> **PROVIDED MATERIAL**:
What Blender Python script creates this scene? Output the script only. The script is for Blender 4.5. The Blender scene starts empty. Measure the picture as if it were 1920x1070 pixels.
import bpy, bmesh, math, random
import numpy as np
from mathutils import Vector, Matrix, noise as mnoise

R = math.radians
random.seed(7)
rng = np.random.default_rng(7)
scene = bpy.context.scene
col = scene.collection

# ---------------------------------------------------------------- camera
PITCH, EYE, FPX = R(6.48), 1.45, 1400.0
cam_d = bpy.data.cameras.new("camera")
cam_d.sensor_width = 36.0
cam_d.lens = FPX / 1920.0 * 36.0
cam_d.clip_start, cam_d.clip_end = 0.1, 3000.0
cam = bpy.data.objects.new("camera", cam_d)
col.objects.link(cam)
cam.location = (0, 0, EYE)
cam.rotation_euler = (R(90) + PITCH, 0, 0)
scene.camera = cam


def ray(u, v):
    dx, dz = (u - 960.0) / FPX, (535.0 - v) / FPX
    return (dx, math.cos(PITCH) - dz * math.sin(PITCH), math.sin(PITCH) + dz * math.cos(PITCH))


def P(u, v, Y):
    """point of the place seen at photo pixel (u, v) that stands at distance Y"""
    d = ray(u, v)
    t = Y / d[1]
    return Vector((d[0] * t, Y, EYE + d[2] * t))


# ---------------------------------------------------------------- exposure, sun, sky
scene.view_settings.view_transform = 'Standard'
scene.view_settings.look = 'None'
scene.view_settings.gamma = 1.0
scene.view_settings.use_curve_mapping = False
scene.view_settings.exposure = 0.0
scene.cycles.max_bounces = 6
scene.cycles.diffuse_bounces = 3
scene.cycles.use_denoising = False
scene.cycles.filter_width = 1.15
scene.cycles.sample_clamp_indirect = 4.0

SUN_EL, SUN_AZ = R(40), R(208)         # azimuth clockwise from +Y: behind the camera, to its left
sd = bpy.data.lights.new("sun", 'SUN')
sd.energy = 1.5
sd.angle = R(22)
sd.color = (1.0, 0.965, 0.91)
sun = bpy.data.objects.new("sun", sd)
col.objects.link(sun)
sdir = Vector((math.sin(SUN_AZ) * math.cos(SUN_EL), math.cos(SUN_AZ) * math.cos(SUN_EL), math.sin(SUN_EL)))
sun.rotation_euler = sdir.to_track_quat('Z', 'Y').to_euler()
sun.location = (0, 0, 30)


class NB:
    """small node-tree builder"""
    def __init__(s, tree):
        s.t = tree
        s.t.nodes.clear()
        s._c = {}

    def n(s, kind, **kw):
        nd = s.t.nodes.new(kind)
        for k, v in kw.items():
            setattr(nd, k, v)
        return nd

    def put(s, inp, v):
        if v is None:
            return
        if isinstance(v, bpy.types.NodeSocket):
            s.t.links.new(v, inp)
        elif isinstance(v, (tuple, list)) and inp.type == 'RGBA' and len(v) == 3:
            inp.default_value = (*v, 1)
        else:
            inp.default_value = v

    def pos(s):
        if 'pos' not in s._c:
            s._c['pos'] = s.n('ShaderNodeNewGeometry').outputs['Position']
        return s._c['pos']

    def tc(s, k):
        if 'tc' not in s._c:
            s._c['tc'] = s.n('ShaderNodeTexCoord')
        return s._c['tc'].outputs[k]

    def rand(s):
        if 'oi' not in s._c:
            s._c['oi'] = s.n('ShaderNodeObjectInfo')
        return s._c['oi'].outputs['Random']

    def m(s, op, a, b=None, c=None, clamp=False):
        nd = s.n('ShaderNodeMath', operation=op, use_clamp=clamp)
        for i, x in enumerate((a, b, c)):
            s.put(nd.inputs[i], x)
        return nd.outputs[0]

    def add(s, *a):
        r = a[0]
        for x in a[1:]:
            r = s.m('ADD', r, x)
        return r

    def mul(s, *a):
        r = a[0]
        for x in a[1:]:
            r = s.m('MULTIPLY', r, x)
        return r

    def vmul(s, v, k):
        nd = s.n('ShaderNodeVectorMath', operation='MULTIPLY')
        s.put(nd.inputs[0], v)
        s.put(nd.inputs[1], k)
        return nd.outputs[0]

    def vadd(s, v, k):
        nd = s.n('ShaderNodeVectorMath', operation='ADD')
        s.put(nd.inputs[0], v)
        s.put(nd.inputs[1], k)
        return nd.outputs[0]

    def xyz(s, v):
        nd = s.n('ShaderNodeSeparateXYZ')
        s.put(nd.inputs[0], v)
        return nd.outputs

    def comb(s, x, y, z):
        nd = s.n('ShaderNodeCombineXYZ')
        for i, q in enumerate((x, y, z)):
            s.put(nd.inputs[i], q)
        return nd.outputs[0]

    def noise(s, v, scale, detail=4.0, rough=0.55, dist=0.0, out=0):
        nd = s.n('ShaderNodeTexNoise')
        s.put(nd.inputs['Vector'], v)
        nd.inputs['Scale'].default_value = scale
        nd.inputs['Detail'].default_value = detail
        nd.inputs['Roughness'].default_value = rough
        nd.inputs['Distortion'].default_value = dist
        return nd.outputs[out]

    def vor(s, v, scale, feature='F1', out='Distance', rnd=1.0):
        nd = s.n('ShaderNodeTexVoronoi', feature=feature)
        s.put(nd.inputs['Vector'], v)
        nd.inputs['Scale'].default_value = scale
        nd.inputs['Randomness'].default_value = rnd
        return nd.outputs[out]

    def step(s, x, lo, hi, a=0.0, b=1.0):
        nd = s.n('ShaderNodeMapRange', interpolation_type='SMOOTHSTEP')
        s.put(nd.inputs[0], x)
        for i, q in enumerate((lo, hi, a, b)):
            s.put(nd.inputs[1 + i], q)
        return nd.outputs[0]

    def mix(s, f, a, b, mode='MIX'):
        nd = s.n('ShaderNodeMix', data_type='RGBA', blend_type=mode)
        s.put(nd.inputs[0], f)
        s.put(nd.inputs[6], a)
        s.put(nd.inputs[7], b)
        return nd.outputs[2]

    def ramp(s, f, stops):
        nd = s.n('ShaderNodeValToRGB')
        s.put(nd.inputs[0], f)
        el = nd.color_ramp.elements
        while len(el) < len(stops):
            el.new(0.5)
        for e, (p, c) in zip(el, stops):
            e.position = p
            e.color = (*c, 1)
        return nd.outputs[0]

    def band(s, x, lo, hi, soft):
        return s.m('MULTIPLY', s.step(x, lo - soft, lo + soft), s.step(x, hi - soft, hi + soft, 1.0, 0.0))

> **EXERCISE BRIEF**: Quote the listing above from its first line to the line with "col = scene.collection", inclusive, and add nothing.

> **WRITTEN SOLUTION**:
What Blender Python script creates this scene? Output the script only. The script is for Blender 4.5. The Blender scene starts empty. Measure the picture as if it were 1920x1070 pixels.
import bpy, bmesh, math, random
import numpy as np
from mathutils import Vector, Matrix, noise as mnoise

R = math.radians
random.seed(7)
rng = np.random.default_rng(7)
scene = bpy.context.scene
col = scene.collection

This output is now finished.